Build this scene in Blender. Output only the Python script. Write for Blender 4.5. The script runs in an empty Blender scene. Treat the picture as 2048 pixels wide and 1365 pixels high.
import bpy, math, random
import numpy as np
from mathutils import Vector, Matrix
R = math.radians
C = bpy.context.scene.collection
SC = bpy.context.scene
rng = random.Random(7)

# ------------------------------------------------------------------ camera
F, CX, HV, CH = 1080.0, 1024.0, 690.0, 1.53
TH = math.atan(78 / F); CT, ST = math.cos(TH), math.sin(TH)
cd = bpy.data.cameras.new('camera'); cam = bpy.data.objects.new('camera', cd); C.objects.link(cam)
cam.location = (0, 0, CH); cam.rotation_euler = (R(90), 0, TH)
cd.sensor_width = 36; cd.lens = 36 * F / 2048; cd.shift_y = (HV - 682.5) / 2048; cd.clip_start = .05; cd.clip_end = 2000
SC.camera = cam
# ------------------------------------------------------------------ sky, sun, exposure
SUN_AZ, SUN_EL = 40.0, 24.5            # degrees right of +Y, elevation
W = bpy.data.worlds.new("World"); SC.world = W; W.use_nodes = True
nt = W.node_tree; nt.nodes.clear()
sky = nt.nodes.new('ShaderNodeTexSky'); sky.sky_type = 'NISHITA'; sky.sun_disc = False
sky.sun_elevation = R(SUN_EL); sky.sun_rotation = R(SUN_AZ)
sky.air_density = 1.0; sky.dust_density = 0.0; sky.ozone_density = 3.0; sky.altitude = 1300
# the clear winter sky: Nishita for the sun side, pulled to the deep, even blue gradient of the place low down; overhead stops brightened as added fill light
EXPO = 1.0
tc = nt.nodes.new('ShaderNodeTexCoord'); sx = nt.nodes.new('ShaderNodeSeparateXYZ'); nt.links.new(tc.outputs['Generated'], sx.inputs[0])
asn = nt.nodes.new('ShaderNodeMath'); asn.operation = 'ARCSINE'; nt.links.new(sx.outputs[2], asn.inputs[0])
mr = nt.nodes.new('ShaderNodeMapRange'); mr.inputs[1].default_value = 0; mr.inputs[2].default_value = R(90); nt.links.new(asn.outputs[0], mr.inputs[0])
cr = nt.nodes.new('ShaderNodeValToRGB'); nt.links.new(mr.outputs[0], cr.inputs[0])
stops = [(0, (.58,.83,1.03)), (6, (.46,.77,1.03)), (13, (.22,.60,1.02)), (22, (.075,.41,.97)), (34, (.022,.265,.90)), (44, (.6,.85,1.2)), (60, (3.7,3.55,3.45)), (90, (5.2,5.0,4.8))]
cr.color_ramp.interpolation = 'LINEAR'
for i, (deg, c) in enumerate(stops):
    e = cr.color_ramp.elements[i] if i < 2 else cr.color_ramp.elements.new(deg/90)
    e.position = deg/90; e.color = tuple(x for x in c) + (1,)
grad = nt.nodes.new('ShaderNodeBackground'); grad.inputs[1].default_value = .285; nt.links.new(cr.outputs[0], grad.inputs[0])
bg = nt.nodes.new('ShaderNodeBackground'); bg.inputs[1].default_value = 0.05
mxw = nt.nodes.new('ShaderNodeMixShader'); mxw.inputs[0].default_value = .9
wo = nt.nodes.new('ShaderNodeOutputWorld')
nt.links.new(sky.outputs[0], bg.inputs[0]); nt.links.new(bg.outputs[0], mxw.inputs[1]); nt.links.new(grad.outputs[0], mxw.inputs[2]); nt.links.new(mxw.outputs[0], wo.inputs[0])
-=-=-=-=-
Return only the lines spanning from the first line of the material through the line with "rng = random.Random(7)", copied exactly, both ends kept.

Response to the task:
Build this scene in Blender. Output only the Python script. Write for Blender 4.5. The script runs in an empty Blender scene. Treat the picture as 2048 pixels wide and 1365 pixels high.
import bpy, math, random
import numpy as np
from mathutils import Vector, Matrix
R = math.radians
C = bpy.context.scene.collection
SC = bpy.context.scene
rng = random.Random(7)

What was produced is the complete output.